Are Current Risk Levels For The US Stock Market Extraordinary?

Finally, consider how drawdown stacks up for the S&P 500 through time. At the moment, the market’s at a record high (as of Jan. 15) and so current drawdown is 0%. In fact, drawdowns tend to cluster near 0%, which reflects the market’s tendency to rise and recover after corrections/bear markets. As such, drawdown’s distribution is heavily skewed and so it’s dramatically abnormal from the perspective of a normal distribution context. Relatively deep drawdowns occur, of course, but they’re unusual. Accordingly, the current 0% drawdown is closer to a typical reading vs., say a 20% peak-to-trough decline.

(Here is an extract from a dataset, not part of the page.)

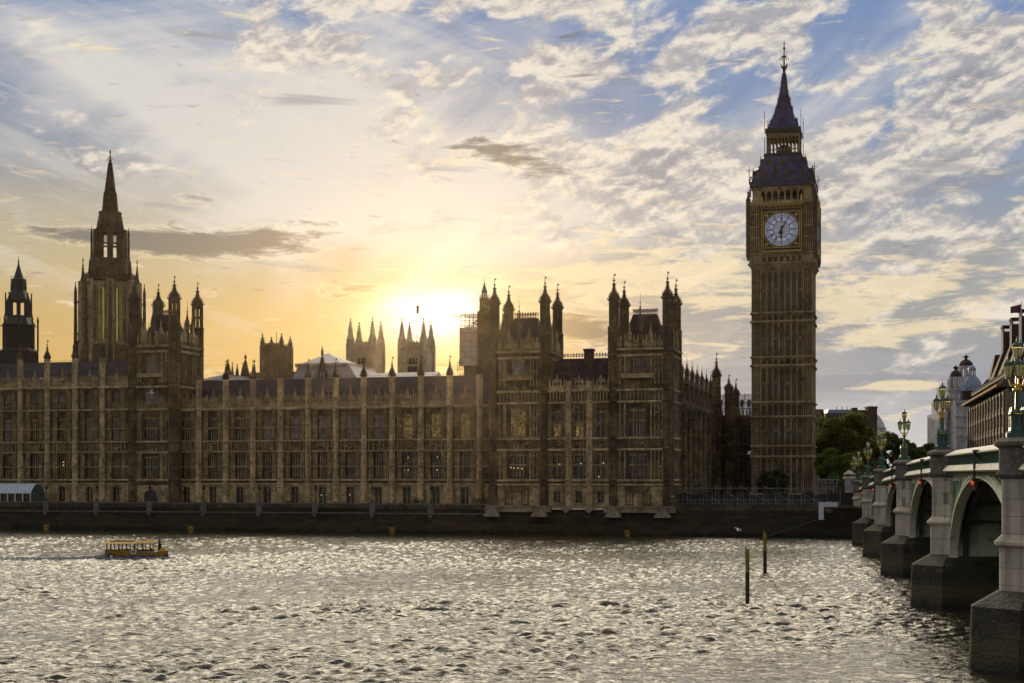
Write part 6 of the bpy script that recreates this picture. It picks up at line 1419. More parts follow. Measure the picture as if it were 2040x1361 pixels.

The main takeaway: risk appears relatively modest if not low, but deciding if that equates as typical, or atypical, is challenging since there’s a lot of subjectivity involved. All the more so when you consider that market risk cycles through time and so it’s reasonable to think of “low risk” as a precursor to “high risk” in the near future. Further complicating the risk-analysis task: there are many other metrics to consider, along with different rolling periods. Meanwhile, every investor thinks of risk in a different way that’s unique to her tolerance for financial pain, investment horizon, objectives, etc.

Risk analysis is critical, but ultimately it’s a mix of art and science and so one investor’s idea of a “low” risk reading may look like an accident waiting to happen to another set of eyes.